Comme chacun le sait, l'affrontement sera de courte durée entre les belligérants et jettera toute une population sur les routes, accompagnée d'éléments de l'armée française en déroute… Viendra l'armée d'occupation qui occupera fermes et châteaux ; et bien entendu la ferme de la Belle-Maria…qui sera bien obligée d'accueillir le châtelain, propriétaire, avec femme et enfants.
Henri Vincenot écrivit ce premier roman en 1941 : une chronique douce-amère retraçant les premiers temps de l'occupation en Bourgogne ; douce par les évocations d'une nature généreuse entre Morvan et les Côtes, et amère par la démonstration d'une nature humaine capable du meilleur comme du pire…

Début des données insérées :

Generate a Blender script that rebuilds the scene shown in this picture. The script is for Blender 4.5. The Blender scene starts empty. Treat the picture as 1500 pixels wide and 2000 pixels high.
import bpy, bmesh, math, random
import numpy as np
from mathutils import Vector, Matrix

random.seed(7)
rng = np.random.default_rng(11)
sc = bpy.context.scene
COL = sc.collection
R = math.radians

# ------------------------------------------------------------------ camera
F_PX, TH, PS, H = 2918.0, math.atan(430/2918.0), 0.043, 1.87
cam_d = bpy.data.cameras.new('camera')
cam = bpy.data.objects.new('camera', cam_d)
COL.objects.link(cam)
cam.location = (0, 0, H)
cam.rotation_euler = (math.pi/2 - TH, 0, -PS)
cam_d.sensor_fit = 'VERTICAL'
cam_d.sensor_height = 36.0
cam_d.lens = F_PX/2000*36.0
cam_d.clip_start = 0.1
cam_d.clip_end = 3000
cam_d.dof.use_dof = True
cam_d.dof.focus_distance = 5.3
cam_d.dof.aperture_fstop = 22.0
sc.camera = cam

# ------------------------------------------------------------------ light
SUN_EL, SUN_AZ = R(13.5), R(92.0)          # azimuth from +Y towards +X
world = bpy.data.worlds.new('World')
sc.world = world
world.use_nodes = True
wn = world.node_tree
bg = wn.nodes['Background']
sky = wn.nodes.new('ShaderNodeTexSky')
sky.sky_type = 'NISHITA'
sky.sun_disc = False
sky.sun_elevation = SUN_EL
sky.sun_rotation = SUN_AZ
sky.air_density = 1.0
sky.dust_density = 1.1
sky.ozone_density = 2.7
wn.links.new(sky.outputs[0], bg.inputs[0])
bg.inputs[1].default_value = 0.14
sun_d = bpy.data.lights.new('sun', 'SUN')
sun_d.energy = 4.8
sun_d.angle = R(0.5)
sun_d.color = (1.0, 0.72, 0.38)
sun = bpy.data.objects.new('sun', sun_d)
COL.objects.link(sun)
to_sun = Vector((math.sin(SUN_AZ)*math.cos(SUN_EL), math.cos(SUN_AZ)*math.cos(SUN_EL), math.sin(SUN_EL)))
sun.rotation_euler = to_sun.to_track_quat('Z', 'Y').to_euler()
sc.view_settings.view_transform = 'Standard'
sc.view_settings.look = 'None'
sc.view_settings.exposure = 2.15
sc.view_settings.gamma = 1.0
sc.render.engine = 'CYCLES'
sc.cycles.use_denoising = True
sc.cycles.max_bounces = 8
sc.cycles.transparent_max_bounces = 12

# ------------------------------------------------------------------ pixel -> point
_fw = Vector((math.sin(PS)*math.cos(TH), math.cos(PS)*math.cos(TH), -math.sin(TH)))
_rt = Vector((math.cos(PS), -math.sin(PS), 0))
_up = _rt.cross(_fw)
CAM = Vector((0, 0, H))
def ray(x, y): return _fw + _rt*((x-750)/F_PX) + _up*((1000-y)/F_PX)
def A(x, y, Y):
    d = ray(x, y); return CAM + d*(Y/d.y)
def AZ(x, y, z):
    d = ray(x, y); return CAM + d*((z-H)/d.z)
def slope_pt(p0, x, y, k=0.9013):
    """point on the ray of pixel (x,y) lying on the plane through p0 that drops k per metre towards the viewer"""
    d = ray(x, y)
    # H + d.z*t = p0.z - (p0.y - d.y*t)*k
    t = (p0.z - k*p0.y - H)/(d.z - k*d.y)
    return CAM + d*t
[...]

Du fermier prêt à tout pour tirer son fils du stalag ou il est prisonnier à la malheureuse qui « fricote » déjà avec l'occupant, de la naissance du marché noir jusqu'aux premiers signes de révolte en passant par l'occupant « pas si mal élevé » que ça, Henri Vincenot nous peint une galerie de portraits tous plus plausibles les uns que les autres, dans une France en manque de bras pour les travaux des champs.
Ajoutons à cela une ode à la terre nourricière… A la Bourgogne. Un ouvrage à conseiller à tout celui qui a connu l'odeur du foin qu'on rentre dans la touffeur d'un été… même en temps de paix.